• [DATA]
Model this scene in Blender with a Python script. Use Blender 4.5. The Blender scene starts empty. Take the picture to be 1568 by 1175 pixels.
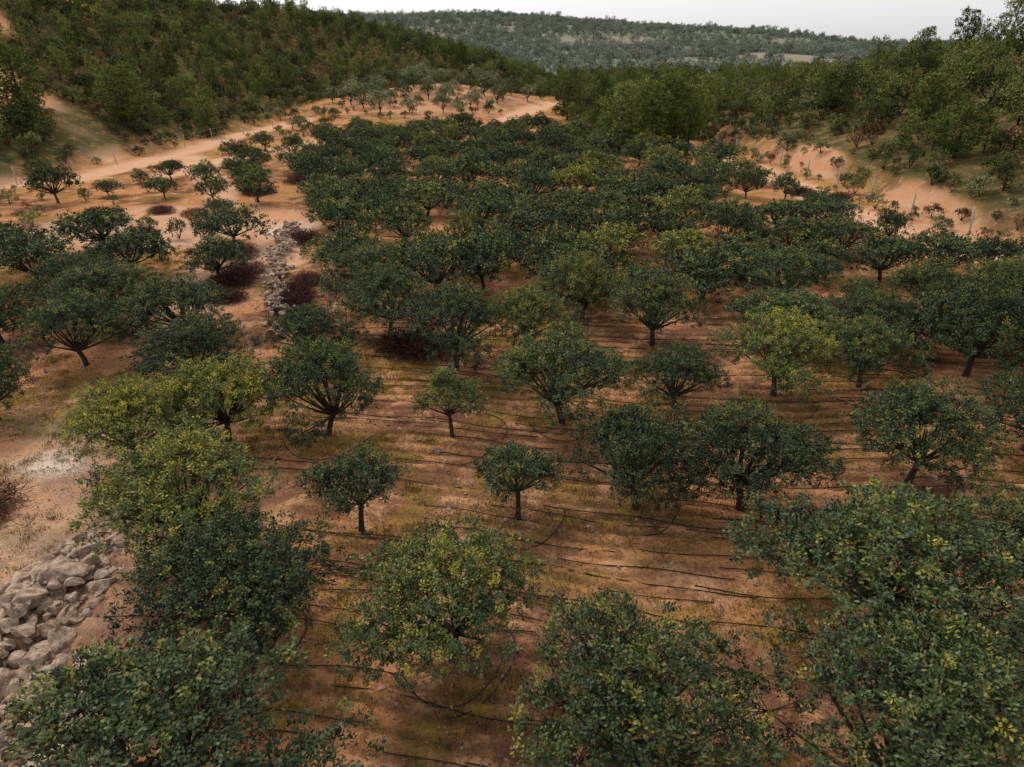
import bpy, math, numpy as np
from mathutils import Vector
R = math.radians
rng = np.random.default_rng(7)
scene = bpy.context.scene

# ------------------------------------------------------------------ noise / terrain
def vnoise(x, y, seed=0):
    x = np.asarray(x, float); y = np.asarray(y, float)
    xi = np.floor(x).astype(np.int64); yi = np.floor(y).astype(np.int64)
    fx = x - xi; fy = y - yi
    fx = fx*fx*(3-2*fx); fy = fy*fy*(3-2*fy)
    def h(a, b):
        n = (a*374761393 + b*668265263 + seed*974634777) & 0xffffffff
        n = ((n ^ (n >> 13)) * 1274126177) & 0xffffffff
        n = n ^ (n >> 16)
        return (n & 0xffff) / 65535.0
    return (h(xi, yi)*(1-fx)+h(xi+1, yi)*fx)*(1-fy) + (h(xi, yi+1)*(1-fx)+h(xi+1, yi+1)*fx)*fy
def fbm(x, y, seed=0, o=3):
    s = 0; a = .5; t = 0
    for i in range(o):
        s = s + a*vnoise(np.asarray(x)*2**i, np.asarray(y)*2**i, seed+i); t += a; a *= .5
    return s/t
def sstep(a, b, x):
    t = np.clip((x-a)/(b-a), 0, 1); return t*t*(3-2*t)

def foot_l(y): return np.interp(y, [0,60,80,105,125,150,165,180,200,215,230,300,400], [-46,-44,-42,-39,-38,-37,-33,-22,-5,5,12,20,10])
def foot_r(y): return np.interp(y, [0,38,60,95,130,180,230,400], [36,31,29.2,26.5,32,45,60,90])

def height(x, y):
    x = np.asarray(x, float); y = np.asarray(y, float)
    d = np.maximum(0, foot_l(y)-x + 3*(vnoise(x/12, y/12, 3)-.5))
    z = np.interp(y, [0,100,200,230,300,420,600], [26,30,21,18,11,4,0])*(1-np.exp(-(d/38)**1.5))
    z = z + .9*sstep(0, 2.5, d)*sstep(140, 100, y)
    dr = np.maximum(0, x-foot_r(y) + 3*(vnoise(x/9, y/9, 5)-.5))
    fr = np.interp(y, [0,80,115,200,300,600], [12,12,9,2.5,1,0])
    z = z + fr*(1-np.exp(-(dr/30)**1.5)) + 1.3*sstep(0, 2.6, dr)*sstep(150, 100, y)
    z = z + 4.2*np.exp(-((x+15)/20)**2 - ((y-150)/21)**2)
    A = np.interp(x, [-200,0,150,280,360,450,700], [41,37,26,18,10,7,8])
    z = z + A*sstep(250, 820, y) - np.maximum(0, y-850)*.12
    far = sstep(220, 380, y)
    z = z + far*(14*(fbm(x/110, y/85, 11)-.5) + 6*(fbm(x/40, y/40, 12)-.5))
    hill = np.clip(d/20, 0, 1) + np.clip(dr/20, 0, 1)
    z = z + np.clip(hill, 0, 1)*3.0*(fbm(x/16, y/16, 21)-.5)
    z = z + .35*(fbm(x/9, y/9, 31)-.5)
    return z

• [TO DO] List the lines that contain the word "scene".

• [CORRECT OUTPUT]
Model this scene in Blender with a Python script. Use Blender 4.5. The Blender scene starts empty. Take the picture to be 1568 by 1175 pixels.
scene = bpy.context.scene